POST-SOVIET TENSIONS
Highlighting the difficult security relationship between Washington and Moscow, the former Soviet republic of Kyrgyzstan said this week after securing more than $2 billion in aid and credit from Russia that it would close down a U.S. air base on its territory that supplies U.S. forces fighting in Afghanistan.
Russia sees the territory of the former Soviet Union as its legitimate sphere of influence. Ties with Washington were also strained when it fought a five-day war last year with Georgia over a breakaway, pro-Russian province.
Steinmeier called on Russia and the United States to address together the divisive question of a planned U.S. missile shield in central Europe.

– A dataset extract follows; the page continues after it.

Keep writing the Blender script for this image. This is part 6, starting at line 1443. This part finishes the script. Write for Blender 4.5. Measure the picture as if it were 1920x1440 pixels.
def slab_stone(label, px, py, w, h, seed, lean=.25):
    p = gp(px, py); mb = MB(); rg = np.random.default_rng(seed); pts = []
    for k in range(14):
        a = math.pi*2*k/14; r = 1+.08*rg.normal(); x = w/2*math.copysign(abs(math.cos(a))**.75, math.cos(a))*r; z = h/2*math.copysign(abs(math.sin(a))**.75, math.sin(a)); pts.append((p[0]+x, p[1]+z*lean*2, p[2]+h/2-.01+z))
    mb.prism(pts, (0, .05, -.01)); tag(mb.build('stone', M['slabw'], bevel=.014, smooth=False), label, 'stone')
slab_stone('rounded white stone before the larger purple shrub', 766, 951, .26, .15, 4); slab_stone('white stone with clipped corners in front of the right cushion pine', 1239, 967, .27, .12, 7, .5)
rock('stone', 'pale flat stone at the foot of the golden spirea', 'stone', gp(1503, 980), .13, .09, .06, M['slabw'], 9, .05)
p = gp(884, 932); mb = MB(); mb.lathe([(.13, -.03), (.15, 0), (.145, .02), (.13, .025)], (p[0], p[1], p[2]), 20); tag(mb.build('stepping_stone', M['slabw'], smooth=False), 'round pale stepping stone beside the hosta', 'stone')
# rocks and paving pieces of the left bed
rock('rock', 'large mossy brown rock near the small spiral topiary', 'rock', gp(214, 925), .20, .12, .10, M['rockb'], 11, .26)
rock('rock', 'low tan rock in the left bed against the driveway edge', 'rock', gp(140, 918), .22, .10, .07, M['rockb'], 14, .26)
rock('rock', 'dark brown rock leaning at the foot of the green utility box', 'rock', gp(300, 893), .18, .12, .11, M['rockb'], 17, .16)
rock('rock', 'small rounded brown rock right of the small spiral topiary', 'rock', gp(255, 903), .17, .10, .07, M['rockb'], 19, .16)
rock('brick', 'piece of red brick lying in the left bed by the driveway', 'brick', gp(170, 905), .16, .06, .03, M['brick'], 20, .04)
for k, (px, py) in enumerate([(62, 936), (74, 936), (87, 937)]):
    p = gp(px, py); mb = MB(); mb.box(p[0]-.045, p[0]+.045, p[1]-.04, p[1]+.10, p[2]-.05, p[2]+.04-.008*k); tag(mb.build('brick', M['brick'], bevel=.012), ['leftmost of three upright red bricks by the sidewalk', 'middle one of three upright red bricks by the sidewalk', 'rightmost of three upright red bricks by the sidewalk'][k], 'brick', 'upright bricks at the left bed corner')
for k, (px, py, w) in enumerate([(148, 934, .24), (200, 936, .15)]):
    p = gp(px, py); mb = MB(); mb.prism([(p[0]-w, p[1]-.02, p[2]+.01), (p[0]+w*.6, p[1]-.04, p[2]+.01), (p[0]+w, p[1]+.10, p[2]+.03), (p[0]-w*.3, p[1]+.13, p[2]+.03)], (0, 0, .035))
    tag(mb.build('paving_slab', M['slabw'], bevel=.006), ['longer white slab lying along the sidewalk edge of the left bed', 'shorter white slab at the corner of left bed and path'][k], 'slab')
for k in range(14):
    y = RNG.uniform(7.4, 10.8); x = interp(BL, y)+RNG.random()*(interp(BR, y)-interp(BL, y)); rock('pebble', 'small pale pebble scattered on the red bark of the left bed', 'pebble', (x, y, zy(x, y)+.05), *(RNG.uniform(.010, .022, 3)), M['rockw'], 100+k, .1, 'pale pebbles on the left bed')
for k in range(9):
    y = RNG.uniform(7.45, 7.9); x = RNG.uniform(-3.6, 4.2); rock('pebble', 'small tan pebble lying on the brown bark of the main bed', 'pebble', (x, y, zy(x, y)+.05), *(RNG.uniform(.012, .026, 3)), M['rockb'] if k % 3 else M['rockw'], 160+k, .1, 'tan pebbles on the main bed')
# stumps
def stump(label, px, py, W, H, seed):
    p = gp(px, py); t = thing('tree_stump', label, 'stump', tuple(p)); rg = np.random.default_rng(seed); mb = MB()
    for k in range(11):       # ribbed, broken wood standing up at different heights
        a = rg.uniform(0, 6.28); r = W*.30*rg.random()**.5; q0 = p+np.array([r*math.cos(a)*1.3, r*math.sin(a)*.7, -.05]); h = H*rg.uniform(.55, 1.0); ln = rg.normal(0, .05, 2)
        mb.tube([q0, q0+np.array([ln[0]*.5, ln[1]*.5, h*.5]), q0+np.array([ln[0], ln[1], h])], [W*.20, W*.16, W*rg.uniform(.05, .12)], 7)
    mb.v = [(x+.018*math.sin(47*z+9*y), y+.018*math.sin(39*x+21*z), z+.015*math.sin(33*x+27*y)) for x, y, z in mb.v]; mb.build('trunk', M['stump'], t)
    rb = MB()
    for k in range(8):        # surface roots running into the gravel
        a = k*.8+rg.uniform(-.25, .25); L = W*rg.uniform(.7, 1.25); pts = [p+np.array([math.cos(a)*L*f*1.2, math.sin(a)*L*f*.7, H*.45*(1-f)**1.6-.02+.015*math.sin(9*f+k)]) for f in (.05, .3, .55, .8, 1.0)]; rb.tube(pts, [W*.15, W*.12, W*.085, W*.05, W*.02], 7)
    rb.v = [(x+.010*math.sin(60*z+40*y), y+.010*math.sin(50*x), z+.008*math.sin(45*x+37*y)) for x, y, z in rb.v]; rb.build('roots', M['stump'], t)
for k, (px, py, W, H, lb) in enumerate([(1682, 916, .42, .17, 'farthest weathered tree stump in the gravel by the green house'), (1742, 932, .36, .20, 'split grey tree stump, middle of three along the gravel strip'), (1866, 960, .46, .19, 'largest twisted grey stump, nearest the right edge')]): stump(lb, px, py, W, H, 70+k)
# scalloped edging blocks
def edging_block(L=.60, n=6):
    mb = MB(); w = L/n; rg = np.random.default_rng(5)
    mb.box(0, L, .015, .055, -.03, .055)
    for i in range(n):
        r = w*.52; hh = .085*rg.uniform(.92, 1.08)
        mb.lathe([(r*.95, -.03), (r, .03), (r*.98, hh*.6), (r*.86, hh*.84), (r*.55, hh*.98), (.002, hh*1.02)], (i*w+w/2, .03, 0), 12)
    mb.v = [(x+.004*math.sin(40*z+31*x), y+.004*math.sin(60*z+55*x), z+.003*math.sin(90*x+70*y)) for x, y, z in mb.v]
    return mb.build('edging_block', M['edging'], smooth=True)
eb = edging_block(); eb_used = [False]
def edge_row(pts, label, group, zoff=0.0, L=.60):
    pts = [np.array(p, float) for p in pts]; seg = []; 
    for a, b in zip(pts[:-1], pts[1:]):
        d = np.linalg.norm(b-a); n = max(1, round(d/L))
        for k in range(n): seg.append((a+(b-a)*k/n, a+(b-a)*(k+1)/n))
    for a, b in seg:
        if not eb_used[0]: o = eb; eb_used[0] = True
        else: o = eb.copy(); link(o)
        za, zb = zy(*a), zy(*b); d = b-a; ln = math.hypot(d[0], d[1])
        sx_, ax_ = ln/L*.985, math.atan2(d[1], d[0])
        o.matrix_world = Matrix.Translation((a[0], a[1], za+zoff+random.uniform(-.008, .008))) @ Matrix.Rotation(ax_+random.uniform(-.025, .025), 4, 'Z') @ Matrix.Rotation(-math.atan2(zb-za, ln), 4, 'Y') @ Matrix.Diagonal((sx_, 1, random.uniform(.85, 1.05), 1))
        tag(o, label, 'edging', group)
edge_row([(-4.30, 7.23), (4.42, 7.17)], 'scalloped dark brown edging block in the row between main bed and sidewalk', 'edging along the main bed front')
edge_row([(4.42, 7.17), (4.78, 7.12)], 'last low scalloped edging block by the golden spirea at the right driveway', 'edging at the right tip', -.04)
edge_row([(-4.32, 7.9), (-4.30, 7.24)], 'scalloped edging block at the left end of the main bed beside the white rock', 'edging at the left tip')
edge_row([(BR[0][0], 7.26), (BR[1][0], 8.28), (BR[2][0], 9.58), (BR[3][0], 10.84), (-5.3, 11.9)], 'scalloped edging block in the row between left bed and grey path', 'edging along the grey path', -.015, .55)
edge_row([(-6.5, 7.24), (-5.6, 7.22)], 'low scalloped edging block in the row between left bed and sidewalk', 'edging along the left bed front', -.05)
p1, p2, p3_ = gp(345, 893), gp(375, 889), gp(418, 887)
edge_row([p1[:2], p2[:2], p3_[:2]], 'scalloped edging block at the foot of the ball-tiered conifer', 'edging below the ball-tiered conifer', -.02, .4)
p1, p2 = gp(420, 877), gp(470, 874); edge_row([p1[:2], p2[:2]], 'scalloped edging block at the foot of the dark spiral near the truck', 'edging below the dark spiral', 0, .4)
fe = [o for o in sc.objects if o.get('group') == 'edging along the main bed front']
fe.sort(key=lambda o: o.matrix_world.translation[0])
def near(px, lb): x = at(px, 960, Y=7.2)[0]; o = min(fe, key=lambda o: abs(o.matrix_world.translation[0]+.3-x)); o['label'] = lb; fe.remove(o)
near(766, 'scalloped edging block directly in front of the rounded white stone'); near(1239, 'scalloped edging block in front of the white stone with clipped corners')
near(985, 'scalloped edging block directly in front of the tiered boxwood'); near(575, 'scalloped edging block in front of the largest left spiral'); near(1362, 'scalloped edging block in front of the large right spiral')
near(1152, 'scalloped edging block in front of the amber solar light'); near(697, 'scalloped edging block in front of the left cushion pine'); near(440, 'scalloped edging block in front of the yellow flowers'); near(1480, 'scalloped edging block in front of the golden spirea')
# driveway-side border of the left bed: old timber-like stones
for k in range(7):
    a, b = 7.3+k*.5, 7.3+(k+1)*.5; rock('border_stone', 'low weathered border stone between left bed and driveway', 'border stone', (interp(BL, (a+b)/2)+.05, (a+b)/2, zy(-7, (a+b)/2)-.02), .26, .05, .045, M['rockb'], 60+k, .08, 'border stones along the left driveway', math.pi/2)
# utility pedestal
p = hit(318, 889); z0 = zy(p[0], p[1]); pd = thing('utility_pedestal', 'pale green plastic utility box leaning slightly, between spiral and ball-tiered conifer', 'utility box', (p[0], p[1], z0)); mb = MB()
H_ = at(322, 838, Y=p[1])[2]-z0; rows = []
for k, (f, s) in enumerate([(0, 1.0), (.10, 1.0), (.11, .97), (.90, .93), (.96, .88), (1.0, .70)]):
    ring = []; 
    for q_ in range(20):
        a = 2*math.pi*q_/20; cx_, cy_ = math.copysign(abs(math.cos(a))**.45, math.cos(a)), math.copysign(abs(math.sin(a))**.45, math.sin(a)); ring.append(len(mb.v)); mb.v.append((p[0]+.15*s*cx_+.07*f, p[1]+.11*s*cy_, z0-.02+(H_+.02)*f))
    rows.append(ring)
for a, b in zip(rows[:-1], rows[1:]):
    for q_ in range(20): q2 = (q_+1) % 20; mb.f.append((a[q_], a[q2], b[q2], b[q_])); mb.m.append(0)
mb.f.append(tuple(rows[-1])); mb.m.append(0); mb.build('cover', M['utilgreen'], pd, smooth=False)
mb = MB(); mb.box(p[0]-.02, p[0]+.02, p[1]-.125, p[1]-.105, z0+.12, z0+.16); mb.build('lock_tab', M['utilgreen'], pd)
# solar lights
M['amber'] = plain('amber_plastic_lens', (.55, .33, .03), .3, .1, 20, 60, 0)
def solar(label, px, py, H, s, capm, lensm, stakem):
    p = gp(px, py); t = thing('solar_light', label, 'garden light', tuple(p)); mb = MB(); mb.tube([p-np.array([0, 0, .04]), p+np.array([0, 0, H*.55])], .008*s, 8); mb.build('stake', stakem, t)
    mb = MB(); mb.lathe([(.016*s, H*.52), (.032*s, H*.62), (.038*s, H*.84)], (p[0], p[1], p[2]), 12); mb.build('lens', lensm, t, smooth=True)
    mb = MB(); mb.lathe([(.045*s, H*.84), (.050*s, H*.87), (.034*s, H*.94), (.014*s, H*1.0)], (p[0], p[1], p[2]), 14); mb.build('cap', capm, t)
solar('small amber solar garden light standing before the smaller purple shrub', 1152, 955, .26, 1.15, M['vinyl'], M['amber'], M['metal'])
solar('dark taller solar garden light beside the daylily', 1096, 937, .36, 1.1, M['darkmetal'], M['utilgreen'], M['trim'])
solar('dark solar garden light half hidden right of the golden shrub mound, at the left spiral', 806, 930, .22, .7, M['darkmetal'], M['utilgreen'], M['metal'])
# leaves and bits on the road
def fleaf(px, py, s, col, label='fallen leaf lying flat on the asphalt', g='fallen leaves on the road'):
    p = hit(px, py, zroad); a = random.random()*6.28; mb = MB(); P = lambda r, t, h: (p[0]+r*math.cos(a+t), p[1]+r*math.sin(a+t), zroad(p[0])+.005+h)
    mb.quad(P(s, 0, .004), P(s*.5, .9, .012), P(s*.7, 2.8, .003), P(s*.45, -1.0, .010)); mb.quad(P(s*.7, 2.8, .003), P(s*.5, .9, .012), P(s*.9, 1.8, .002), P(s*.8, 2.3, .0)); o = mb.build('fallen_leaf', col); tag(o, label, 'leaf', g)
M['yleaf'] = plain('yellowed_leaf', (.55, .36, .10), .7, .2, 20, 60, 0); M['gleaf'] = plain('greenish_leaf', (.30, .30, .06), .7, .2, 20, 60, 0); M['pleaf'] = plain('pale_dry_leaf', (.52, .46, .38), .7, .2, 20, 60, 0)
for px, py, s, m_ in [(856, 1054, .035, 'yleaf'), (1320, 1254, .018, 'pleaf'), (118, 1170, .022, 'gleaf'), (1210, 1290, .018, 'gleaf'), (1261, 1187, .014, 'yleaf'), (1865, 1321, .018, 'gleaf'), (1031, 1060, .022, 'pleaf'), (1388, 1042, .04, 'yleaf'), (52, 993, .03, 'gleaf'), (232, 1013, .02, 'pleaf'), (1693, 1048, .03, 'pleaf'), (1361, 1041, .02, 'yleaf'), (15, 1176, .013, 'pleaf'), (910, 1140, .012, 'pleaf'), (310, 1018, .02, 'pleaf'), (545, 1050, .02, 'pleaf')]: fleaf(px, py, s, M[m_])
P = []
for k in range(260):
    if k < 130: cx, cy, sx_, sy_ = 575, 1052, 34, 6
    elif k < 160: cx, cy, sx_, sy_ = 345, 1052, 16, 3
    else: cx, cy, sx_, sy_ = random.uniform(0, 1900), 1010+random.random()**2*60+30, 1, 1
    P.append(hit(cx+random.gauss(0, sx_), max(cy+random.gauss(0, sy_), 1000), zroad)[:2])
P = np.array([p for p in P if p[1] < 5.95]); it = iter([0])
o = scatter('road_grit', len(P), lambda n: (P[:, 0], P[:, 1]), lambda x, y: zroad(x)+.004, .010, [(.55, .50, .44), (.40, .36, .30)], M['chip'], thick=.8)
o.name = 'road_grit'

Missile defence has been a contentious subject between Moscow and Washington, particularly since the Bush administration sealed deals last year to deploy 10 interceptor missiles in Poland and a radar in the Czech Republic.
Moscow had threatened in response to install a missile system in Russia's Western outpost of Kaliningrad, near the Polish border, but a Russian news agency has quoted the Russian military as saying that it has now halted this plan.
"Russia has announced that it won't deploy Iskander rockets in Kaliningrad for now," Steinmeier said.
"To me, that's an occasion to also look again for shared solutions on the question of the planned missile shield in central Europe - between the United States, Europe and Russia. I stick to it: If we're dealing with common threats, common solutions must also be possible."